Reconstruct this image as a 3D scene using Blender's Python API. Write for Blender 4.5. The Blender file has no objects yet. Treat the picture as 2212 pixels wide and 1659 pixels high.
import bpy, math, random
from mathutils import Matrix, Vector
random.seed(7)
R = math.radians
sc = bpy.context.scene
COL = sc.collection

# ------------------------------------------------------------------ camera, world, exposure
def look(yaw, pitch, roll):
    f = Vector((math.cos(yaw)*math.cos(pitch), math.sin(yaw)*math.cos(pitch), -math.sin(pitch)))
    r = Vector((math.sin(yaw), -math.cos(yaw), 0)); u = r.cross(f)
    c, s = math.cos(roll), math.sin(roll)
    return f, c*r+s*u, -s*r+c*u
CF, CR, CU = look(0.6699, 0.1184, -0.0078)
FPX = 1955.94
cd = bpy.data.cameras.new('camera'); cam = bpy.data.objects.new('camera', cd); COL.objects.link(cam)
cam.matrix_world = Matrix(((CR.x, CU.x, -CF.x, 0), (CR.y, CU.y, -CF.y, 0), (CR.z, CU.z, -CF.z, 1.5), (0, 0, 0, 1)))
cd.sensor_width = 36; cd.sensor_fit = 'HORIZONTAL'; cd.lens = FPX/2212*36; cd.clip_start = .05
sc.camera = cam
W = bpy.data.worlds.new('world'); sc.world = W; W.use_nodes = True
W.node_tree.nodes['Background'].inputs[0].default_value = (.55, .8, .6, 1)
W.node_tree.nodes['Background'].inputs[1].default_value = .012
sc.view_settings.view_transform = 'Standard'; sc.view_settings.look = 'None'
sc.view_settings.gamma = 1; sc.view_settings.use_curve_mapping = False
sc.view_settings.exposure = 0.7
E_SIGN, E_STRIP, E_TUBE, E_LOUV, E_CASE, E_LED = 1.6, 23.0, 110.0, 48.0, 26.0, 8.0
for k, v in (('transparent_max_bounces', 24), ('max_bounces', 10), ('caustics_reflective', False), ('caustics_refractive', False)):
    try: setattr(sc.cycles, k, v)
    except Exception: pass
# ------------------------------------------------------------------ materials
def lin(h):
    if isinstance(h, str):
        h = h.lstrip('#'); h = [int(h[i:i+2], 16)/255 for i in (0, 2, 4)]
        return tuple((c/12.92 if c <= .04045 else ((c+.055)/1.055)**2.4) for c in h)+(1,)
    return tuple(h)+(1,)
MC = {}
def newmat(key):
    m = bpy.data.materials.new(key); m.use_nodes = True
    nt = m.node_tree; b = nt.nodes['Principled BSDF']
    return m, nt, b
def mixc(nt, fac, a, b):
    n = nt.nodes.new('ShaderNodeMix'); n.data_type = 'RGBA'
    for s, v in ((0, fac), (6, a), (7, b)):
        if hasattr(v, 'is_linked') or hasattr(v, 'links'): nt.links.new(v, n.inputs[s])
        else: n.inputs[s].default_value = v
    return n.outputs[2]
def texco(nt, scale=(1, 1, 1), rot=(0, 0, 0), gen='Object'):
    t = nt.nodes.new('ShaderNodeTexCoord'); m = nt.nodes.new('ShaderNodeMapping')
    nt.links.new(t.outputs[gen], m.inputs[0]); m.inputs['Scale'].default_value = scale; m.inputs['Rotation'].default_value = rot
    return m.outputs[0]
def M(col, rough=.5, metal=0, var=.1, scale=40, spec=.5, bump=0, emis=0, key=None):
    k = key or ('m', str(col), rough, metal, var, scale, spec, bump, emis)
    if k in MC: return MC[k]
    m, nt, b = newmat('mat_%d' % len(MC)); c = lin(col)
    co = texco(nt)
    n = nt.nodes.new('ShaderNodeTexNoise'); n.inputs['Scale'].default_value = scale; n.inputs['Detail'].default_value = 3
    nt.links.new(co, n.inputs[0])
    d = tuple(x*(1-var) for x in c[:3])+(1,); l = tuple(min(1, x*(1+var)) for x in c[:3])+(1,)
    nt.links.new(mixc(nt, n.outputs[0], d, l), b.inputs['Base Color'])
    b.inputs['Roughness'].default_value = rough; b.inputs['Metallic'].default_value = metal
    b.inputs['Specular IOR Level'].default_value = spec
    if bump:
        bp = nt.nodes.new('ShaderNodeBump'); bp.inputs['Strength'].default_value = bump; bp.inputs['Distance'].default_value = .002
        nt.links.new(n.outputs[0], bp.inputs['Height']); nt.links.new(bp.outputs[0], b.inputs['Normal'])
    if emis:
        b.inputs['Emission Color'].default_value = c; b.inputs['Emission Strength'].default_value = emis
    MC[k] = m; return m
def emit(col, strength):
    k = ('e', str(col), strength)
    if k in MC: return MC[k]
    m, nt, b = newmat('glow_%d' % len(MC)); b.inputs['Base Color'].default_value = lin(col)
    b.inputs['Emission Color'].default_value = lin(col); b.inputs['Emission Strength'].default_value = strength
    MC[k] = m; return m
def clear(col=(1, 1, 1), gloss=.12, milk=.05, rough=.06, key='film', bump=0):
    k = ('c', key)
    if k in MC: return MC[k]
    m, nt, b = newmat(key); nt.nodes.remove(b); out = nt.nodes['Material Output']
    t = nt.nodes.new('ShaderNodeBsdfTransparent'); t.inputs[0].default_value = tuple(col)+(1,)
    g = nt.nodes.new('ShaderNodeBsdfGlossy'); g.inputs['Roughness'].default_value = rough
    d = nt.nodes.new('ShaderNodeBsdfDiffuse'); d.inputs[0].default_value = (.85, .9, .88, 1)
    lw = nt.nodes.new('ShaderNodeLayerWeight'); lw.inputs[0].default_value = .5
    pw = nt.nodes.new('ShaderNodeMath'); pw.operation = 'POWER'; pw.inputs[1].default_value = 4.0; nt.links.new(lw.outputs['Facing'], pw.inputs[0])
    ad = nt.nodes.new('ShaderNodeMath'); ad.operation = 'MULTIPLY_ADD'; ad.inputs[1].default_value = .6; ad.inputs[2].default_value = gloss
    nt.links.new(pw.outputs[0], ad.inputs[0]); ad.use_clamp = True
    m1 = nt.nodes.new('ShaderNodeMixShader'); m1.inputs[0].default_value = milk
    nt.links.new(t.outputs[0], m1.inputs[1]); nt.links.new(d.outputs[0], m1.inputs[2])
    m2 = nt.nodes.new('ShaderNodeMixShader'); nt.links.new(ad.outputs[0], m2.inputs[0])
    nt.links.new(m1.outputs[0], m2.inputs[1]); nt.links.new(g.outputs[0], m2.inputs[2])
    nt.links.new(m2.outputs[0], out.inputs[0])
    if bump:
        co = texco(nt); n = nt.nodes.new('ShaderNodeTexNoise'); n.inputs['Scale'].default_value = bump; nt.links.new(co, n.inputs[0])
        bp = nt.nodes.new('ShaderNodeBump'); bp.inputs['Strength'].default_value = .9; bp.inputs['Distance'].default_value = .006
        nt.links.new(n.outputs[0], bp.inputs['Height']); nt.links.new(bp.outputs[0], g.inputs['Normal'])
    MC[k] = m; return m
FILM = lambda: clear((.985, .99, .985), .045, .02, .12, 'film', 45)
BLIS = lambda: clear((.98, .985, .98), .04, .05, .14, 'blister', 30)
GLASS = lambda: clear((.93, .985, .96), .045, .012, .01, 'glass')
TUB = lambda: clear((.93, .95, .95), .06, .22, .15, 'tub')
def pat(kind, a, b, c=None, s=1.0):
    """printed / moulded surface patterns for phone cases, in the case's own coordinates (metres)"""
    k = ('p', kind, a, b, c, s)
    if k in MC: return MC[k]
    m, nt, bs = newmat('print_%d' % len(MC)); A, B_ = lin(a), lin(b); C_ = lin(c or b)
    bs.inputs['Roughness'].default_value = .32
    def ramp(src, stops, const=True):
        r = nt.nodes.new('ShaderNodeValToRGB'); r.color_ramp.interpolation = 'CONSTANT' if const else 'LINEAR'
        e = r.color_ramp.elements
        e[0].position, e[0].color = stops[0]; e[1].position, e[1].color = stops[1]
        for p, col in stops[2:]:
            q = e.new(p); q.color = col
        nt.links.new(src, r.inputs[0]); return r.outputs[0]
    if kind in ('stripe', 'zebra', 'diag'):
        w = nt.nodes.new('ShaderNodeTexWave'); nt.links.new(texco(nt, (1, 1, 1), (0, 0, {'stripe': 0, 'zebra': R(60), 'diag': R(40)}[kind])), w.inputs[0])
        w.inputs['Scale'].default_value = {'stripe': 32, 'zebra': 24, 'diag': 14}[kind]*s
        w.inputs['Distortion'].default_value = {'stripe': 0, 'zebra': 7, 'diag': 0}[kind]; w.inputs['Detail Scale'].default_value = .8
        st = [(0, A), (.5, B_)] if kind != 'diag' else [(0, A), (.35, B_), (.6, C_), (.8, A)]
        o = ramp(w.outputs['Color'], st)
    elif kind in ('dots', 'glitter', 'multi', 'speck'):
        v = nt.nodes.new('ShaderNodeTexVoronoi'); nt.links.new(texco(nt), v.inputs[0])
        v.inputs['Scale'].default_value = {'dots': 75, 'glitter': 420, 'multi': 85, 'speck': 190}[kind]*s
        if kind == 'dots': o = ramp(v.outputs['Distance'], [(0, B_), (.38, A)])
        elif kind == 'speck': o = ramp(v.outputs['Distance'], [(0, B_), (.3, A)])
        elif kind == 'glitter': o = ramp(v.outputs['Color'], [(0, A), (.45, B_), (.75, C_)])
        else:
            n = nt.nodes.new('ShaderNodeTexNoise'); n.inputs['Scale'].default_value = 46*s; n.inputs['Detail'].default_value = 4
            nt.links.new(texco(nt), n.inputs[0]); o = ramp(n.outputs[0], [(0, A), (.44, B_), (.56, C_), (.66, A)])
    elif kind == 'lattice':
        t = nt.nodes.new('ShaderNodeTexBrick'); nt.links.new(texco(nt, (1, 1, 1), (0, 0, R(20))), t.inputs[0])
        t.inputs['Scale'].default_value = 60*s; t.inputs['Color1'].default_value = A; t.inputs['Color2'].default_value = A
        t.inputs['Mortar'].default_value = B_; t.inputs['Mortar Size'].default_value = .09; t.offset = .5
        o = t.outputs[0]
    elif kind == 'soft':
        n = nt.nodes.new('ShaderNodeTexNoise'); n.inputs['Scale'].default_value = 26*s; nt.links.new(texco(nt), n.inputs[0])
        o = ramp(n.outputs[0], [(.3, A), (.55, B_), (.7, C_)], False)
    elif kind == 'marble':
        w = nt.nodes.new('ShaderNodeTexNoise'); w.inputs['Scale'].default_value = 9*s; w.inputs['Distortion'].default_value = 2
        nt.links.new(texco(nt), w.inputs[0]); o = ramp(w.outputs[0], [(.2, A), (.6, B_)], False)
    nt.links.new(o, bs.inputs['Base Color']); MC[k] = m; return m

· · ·

STATED EXERCISE: Repeat, word for word, the lines from the opening of the material through the line containing "COL = sc.collection".

FINAL RESULT:
Reconstruct this image as a 3D scene using Blender's Python API. Write for Blender 4.5. The Blender file has no objects yet. Treat the picture as 2212 pixels wide and 1659 pixels high.
import bpy, math, random
from mathutils import Matrix, Vector
random.seed(7)
R = math.radians
sc = bpy.context.scene
COL = sc.collection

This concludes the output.